[Start]
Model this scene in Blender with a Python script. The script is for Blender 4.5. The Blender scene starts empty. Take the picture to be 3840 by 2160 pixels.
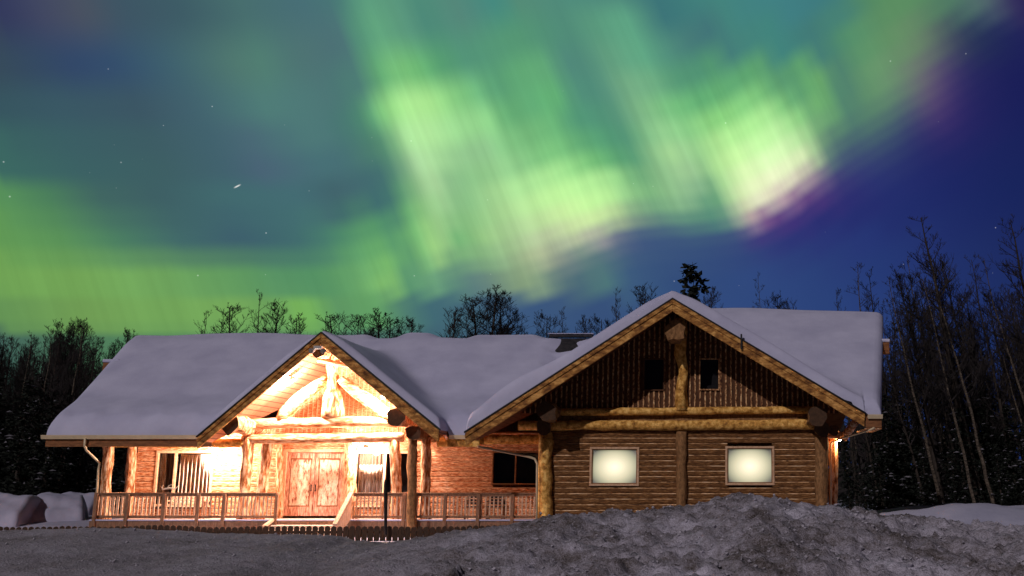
import bpy, math, random
from mathutils import Vector, Matrix, noise as mn
sc = bpy.context.scene
C = bpy.data.collections.new('place'); sc.collection.children.link(C)
R = math.radians
F, H, PX, PY, CZ = 2740.0, 1214.0, 1830.0, 724.5, 1.9
TH = math.atan((H-PY)/F); CT, ST = math.cos(TH), math.sin(TH)
def at(px, py, Y):                       # a point of the place: the depth Y is chosen first, from the building's plan
    u = (PY-py)/F; t = Y/(CT-u*ST)
    return Vector(((px-PX)/F*t, Y, CZ+(ST+u*CT)*t))
# ------------------------------------------------------------ camera, sky, moon, exposure
cam = bpy.data.cameras.new('camera'); co = bpy.data.objects.new('camera', cam); C.objects.link(co)
co.location = (0, 0, CZ); co.rotation_euler = (R(90)+TH, 0, 0)
cam.sensor_width = 36; cam.lens = F/2576*36; cam.shift_x = -(PX-1288)/2576; cam.clip_end = 2000
sc.camera = co
sc.view_settings.view_transform = 'Standard'; sc.view_settings.look = 'None'
sc.view_settings.exposure = 0; sc.view_settings.gamma = 1
SUN_EL, SUN_AZ = 32, 24                   # moon: elevation, degrees to the left of straight behind the camera
sl = bpy.data.lights.new('moon', 'SUN'); sl.energy = 1.3; sl.angle = R(0.6); sl.color = (1, .89, .90)
so = bpy.data.objects.new('moon', sl); C.objects.link(so)
_l = Vector((math.sin(R(SUN_AZ))*math.cos(R(SUN_EL)), math.cos(R(SUN_AZ))*math.cos(R(SUN_EL)), -math.sin(R(SUN_EL))))
so.rotation_euler = _l.to_track_quat('-Z', 'Y').to_euler()
def lin(c): return tuple((v/255/12.92 if v <= 10 else ((v/255+.055)/1.055)**2.4) for v in c)
W = bpy.data.worlds.new('World'); sc.world = W; W.use_nodes = True
N, Lk = W.node_tree.nodes, W.node_tree.links
for n in list(N): N.remove(n)
out = N.new('ShaderNodeOutputWorld'); bg = N.new('ShaderNodeBackground'); Lk.new(bg.outputs[0], out.inputs[0])
def mth(op, a, b=None, c=None, clamp=False, N=N, Lk=Lk):
    n = N.new('ShaderNodeMath'); n.operation = op; n.use_clamp = clamp
    for i, v in enumerate((a, b, c)):
        if v is None: continue
        if isinstance(v, (int, float)): n.inputs[i].default_value = v
        else: Lk.new(v, n.inputs[i])
    return n.outputs[0]
def smooth(v, a, b, N=N, Lk=Lk, lo=0., hi=1.):
    n = N.new('ShaderNodeMapRange'); n.interpolation_type = 'SMOOTHSTEP'
    Lk.new(v, n.inputs[0]); n.inputs[1].default_value = a; n.inputs[2].default_value = b
    n.inputs[3].default_value = lo; n.inputs[4].default_value = hi
    return n.outputs[0]
def mixc(f, a, b, typ='MIX', N=N, Lk=Lk):
    n = N.new('ShaderNodeMix'); n.data_type = 'RGBA'; n.blend_type = typ
    for s, v in ((n.inputs[0], f), (n.inputs[6], a), (n.inputs[7], b)):
        if isinstance(v, (int, float)): s.default_value = v
        elif isinstance(v, tuple): s.default_value = (*v, 1)[:4]
        else: Lk.new(v, s)
    return n.outputs[2]
tc = N.new('ShaderNodeTexCoord'); sp = N.new('ShaderNodeSeparateXYZ'); Lk.new(tc.outputs['Generated'], sp.inputs[0])
yy = mth('MAXIMUM', sp.outputs[1], .05)
U = mth('DIVIDE', sp.outputs[0], yy); V = mth('DIVIDE', sp.outputs[2], yy)
def uv(px, py):
    p = at(px, py, 1.0); return p.x, p.z-CZ
KS = .42                               # lean of the rays: sky coordinate S runs across them
V0 = uv(1288, 400)[1]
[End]
Task statement> In this exercise, set down all of the data exactly, without the pictures.

Problem solution>
Model this scene in Blender with a Python script. The script is for Blender 4.5. The Blender scene starts empty. Take the picture to be 3840 by 2160 pixels.
import bpy, math, random
from mathutils import Vector, Matrix, noise as mn
sc = bpy.context.scene
C = bpy.data.collections.new('place'); sc.collection.children.link(C)
R = math.radians
F, H, PX, PY, CZ = 2740.0, 1214.0, 1830.0, 724.5, 1.9
TH = math.atan((H-PY)/F); CT, ST = math.cos(TH), math.sin(TH)
def at(px, py, Y):                       # a point of the place: the depth Y is chosen first, from the building's plan
    u = (PY-py)/F; t = Y/(CT-u*ST)
    return Vector(((px-PX)/F*t, Y, CZ+(ST+u*CT)*t))
# ------------------------------------------------------------ camera, sky, moon, exposure
cam = bpy.data.cameras.new('camera'); co = bpy.data.objects.new('camera', cam); C.objects.link(co)
co.location = (0, 0, CZ); co.rotation_euler = (R(90)+TH, 0, 0)
cam.sensor_width = 36; cam.lens = F/2576*36; cam.shift_x = -(PX-1288)/2576; cam.clip_end = 2000
sc.camera = co
sc.view_settings.view_transform = 'Standard'; sc.view_settings.look = 'None'
sc.view_settings.exposure = 0; sc.view_settings.gamma = 1
SUN_EL, SUN_AZ = 32, 24                   # moon: elevation, degrees to the left of straight behind the camera
sl = bpy.data.lights.new('moon', 'SUN'); sl.energy = 1.3; sl.angle = R(0.6); sl.color = (1, .89, .90)
so = bpy.data.objects.new('moon', sl); C.objects.link(so)
_l = Vector((math.sin(R(SUN_AZ))*math.cos(R(SUN_EL)), math.cos(R(SUN_AZ))*math.cos(R(SUN_EL)), -math.sin(R(SUN_EL))))
so.rotation_euler = _l.to_track_quat('-Z', 'Y').to_euler()
def lin(c): return tuple((v/255/12.92 if v <= 10 else ((v/255+.055)/1.055)**2.4) for v in c)
W = bpy.data.worlds.new('World'); sc.world = W; W.use_nodes = True
N, Lk = W.node_tree.nodes, W.node_tree.links
for n in list(N): N.remove(n)
out = N.new('ShaderNodeOutputWorld'); bg = N.new('ShaderNodeBackground'); Lk.new(bg.outputs[0], out.inputs[0])
def mth(op, a, b=None, c=None, clamp=False, N=N, Lk=Lk):
    n = N.new('ShaderNodeMath'); n.operation = op; n.use_clamp = clamp
    for i, v in enumerate((a, b, c)):
        if v is None: continue
        if isinstance(v, (int, float)): n.inputs[i].default_value = v
        else: Lk.new(v, n.inputs[i])
    return n.outputs[0]
def smooth(v, a, b, N=N, Lk=Lk, lo=0., hi=1.):
    n = N.new('ShaderNodeMapRange'); n.interpolation_type = 'SMOOTHSTEP'
    Lk.new(v, n.inputs[0]); n.inputs[1].default_value = a; n.inputs[2].default_value = b
    n.inputs[3].default_value = lo; n.inputs[4].default_value = hi
    return n.outputs[0]
def mixc(f, a, b, typ='MIX', N=N, Lk=Lk):
    n = N.new('ShaderNodeMix'); n.data_type = 'RGBA'; n.blend_type = typ
    for s, v in ((n.inputs[0], f), (n.inputs[6], a), (n.inputs[7], b)):
        if isinstance(v, (int, float)): s.default_value = v
        elif isinstance(v, tuple): s.default_value = (*v, 1)[:4]
        else: Lk.new(v, s)
    return n.outputs[2]
tc = N.new('ShaderNodeTexCoord'); sp = N.new('ShaderNodeSeparateXYZ'); Lk.new(tc.outputs['Generated'], sp.inputs[0])
yy = mth('MAXIMUM', sp.outputs[1], .05)
U = mth('DIVIDE', sp.outputs[0], yy); V = mth('DIVIDE', sp.outputs[2], yy)
def uv(px, py):
    p = at(px, py, 1.0); return p.x, p.z-CZ
KS = .42                               # lean of the rays: sky coordinate S runs across them
V0 = uv(1288, 400)[1]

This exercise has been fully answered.